On the streets of Madhepura, lawlessness prevails and department stores are looted even as the police looks on. For the people of Bihar, it is a double-whammy. Not only are they facing the brunt of nature's fury but they have to suffer government apathy as well.
Yet, even everyday as the numbers affected mount, there is no sign that either the state or the Central Government is capable of bringing the situation under control. By last week over 2.4 million people were rendered homeless and though the Government claims that only 18 people have died, social workers and citizens believe that more than 1,000 may have died.
Most families that have been rescued are huddled together in temporary shelters
In Saharsa, about 30 km from Madhepura, in a relief camp set up by a social organisation, Dinesh Shah, a farm labourer, scans every new face. He still has hope that his wife and five children may be alive, though he remembers with tears that he saw them being pulled away by the floods.
He swam for two days before a private boat brought him to the Saharsa camp. He doesn't have any faith in the Government's ability to bring relief.

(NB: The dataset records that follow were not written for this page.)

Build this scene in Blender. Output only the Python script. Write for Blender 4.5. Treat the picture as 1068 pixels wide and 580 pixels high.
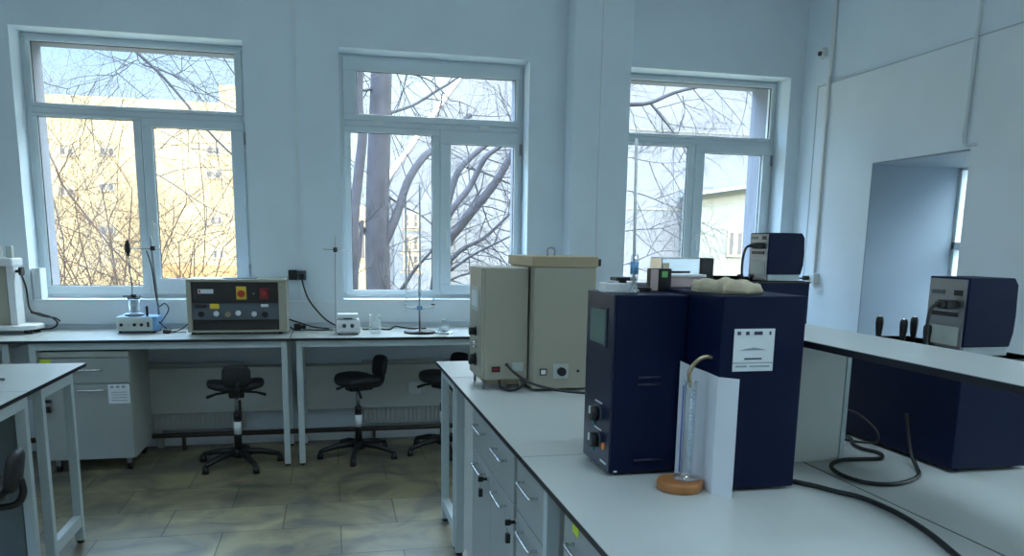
import bpy, bmesh, math, random
from mathutils import Vector, Matrix, Quaternion
PI = math.pi
sc = bpy.context.scene
col = sc.collection
for o in list(bpy.data.objects): bpy.data.objects.remove(o)

# ------------------------------------------------------------ camera
F, PITCH, ROLL, YAW, EYE = 825.2, .17379, .015622, .22505, 1.55
fwd = Vector((math.sin(YAW)*math.cos(PITCH), math.cos(YAW)*math.cos(PITCH), -math.sin(PITCH)))
rt = Vector((math.cos(YAW), -math.sin(YAW), 0)); up = rt.cross(fwd)
cr, sr = math.cos(ROLL), math.sin(ROLL)
R2, U2 = cr*rt+sr*up, -sr*rt+cr*up
cd = bpy.data.cameras.new('camera'); cam = bpy.data.objects.new('camera', cd); col.objects.link(cam)
m = Matrix((R2, U2, -fwd)).transposed().to_4x4(); m.translation = (0, 0, EYE); cam.matrix_world = m
cd.sensor_fit = 'HORIZONTAL'; cd.sensor_width = 36; cd.lens = F/1068*36
cd.shift_y = 110/1068      # the photograph keeps only the upper part of a taller frame
cd.clip_start = .05; cd.clip_end = 500
sc.camera = cam

# ------------------------------------------------------------ light and colour
sc.view_settings.view_transform = 'Standard'; sc.view_settings.look = 'None'
sc.view_settings.gamma = 1; sc.view_settings.use_curve_mapping = False
sc.view_settings.exposure = 0.9
SKY = 0.95; SUN = 2.4; FILL = 6.0
w = bpy.data.worlds.new('sky'); sc.world = w; w.use_nodes = True
nt = w.node_tree; nt.nodes.clear()
tc = nt.nodes.new('ShaderNodeTexCoord'); sp = nt.nodes.new('ShaderNodeSeparateXYZ')
rp = nt.nodes.new('ShaderNodeValToRGB'); bg = nt.nodes.new('ShaderNodeBackground'); wo = nt.nodes.new('ShaderNodeOutputWorld')
nt.links.new(tc.outputs['Generated'], sp.inputs[0]); nt.links.new(sp.outputs['Z'], rp.inputs[0])
e = rp.color_ramp.elements
e[0].position = 0.0; e[0].color = (.62, .78, .90, 1)
e[1].position = 1.0; e[1].color = (.50, .74, 1.0, 1)
for p_, c_ in ((.10, (.66, .84, .95, 1)), (.22, (.34, .58, .88, 1)), (.30, (.38, .62, .95, 1))):
    q = rp.color_ramp.elements.new(p_); q.color = c_
mul = nt.nodes.new('ShaderNodeMath'); mul.operation = 'MULTIPLY_ADD'   # sky is brighter overhead
mr = nt.nodes.new('ShaderNodeMapRange'); mr.inputs[1].default_value = .24; mr.inputs[2].default_value = .6
mr.inputs[3].default_value = 1.0; mr.inputs[4].default_value = 14.0
nt.links.new(sp.outputs['Z'], mr.inputs[0]); nt.links.new(mr.outputs[0], mul.inputs[0])
mul.inputs[1].default_value = SKY; mul.inputs[2].default_value = 0
mxs = nt.nodes.new('ShaderNodeMix'); mxs.data_type = 'RGBA'; hz = nt.nodes.new('ShaderNodeMapRange')   # paler haze towards the right
hz.inputs[1].default_value = -.22; hz.inputs[2].default_value = .12; nt.links.new(sp.outputs['X'], hz.inputs[0]); nt.links.new(hz.outputs[0], mxs.inputs[0])
nt.links.new(rp.outputs[0], mxs.inputs[6]); mxs.inputs[7].default_value = (.62, .78, .86, 1); nt.links.new(mxs.outputs[2], bg.inputs[0]); nt.links.new(mul.outputs[0], bg.inputs[1]); nt.links.new(bg.outputs[0], wo.inputs[0])
sd = bpy.data.lights.new('sun', 'SUN'); sd.energy = SUN; sd.angle = .01; sd.color = (1, .86, .62)
so = bpy.data.objects.new('sun', sd); col.objects.link(so)
so.rotation_euler = Vector((.0, 1.0, -.50)).to_track_quat('-Z', 'Y').to_euler()
def portal(x0, x1, y, z0, z1, rot):
    l = bpy.data.lights.new('sky_portal', 'AREA'); l.shape = 'RECTANGLE'; l.cycles.is_portal = True
    l.size = x1-x0; l.size_y = z1-z0
    o = bpy.data.objects.new('sky_portal', l); col.objects.link(o)
    if rot == 'Y': o.location = ((x0+x1)/2, y, (z0+z1)/2); o.rotation_euler = (-PI/2, 0, 0)
    else: o.location = (y, (x0+x1)/2, (z0+z1)/2); o.rotation_euler = (PI/2, 0, PI/2 if rot == 'X' else -PI/2)
WIN = [(-2.09, -.585), (.09, 1.545), (2.33, 3.80)]
ZW0, ZW1 = 1.105, 2.962
for a, b in WIN: portal(a, b, 6.95, ZW0, ZW1, 'Y')
RWIN = [(4.34, 5.265, .0, 2.18), (.6, 2.8, 1.0, 2.8), (-2.2, 0, 1.0, 2.8), (-4.8, -2.7, 1.0, 2.8)]  # first is the recess; the rest are unseen, added for more daylight
LWIN_ADDED = [(-.2, 2.0, 1.0, 2.96), (-3.4, -1.2, 1.0, 2.96)]  # unseen openings in the left wall, added to brighten the room
for a, b, c, d in RWIN: portal(a, b, 4.80, max(c, .9), d, 'X')
for a, b, c, d in LWIN_ADDED: portal(a, b, -4.25, c, d, '-X')

# ------------------------------------------------------------ materials
MATS = {}
def mat(name, c, rough=.5, metal=0, noise=0, nscale=8, bump=0, bscale=60, spec=.5, coat=0, emit=None, c2=None):
    if name in MATS: return MATS[name]
    M = bpy.data.materials.new(name); M.use_nodes = True; t = M.node_tree; b = t.nodes['Principled BSDF']
    b.inputs['Base Color'].default_value = (*c, 1); b.inputs['Roughness'].default_value = rough
    b.inputs['Metallic'].default_value = metal; b.inputs['Specular IOR Level'].default_value = spec
    b.inputs['Coat Weight'].default_value = coat
    tc = t.nodes.new('ShaderNodeTexCoord')
    if noise or c2:
        n = t.nodes.new('ShaderNodeTexNoise'); n.inputs['Scale'].default_value = nscale; n.inputs['Detail'].default_value = 4
        t.links.new(tc.outputs['Object'], n.inputs['Vector'])
        r = t.nodes.new('ShaderNodeValToRGB'); t.links.new(n.outputs['Fac'], r.inputs[0])
        r.color_ramp.elements[0].position = .3; r.color_ramp.elements[1].position = .7
        r.color_ramp.elements[0].color = (*[max(0, v*(1-noise)) for v in c], 1)
        r.color_ramp.elements[1].color = (*(c2 or [min(1, v*(1+noise)) for v in c]), 1)
        t.links.new(r.outputs[0], b.inputs['Base Color'])
    if bump:
        n = t.nodes.new('ShaderNodeTexNoise'); n.inputs['Scale'].default_value = bscale; n.inputs['Detail'].default_value = 3
        t.links.new(tc.outputs['Object'], n.inputs['Vector'])
        bp = t.nodes.new('ShaderNodeBump'); bp.inputs['Strength'].default_value = bump; bp.inputs['Distance'].default_value = .002
        t.links.new(n.outputs['Fac'], bp.inputs['Height']); t.links.new(bp.outputs[0], b.inputs['Normal'])
    if emit:
        b.inputs['Emission Color'].default_value = (*emit[0], 1); b.inputs['Emission Strength'].default_value = emit[1]
    MATS[name] = M; return M
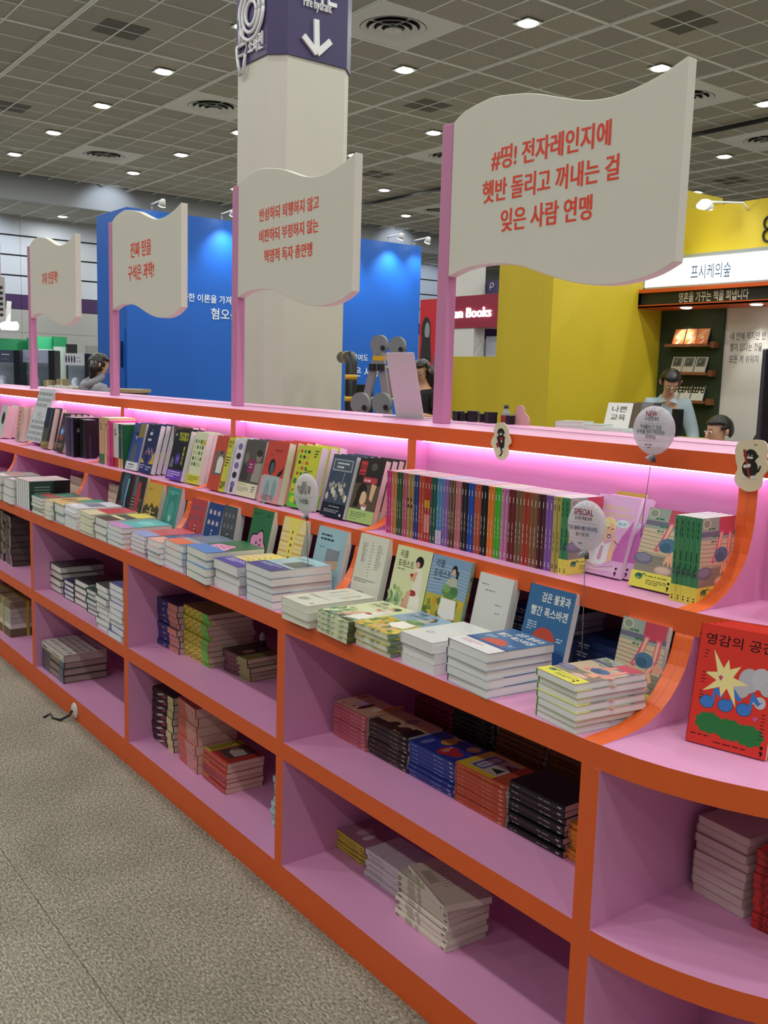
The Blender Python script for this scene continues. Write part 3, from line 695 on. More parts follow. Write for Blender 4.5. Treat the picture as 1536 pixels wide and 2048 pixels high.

All across Bihar's affected districts, there is clear evidence that the state administration has collapsed and is unable to cope with the magnitude of the challenge it is facing. The army was finally called in after 10 days of Kosi breaching its embankments in Nepal and flooding vast swathes of Bihar. By then it was too late.
Today the shortfall is enormous: There are only 257 relief camps set up, yet the demand is for 2,500-10 times. Though two lakh food packets, which have small portions of rice, lentils and jaggery, are being air-dropped or distributed by hand, the demand is for two million.
Some 5,000 boats are needed for rescue, but only 1,400 are available. That has seen over 13 lakh people like Sinha marooned. "This is the worst-ever tragedy, worse than the Tsunami or Katrina and now only a global effort can help restore normalcy," says former chief minister Jagannath Mishra.
Bihar's misery could have been far less but for a series of shocking failures. The Kosi river is among the most volatile in the region. It has shifted course by over 110 km in the past 100 years. In doing so, it has caused endless devastation, earning for itself the sobriquet "Sorrow of Bihar".
This time when heavy rains were reported in the region, in the first week of August the river had begun lashing the embankments at the Kusaha barrage at the Indo-Nepal border menacingly.
The Kosi Project Chief Engineer, E. Satyanarayana, posted at Birpur, sent a series of frantic warning messages about the impending danger to project Liaison Officer Arun Kumar Singh posted in Kathmandu, asking him to initiate action.
He also sent messages to his superiors in Patna. Singh was on leave and the messages went unattended. But the Irrigation Department in Patna is believed to have sent a team of its contractors to carry out repairs at the barrage a week later.
It is not clear whether they were sent for routine maintenance or were reacting to Satyanarayana's messages, but they seemed to have run into trouble with the locals. The contractor then complained to the commercial counsellor of the Indian Embassy in Kathmandu.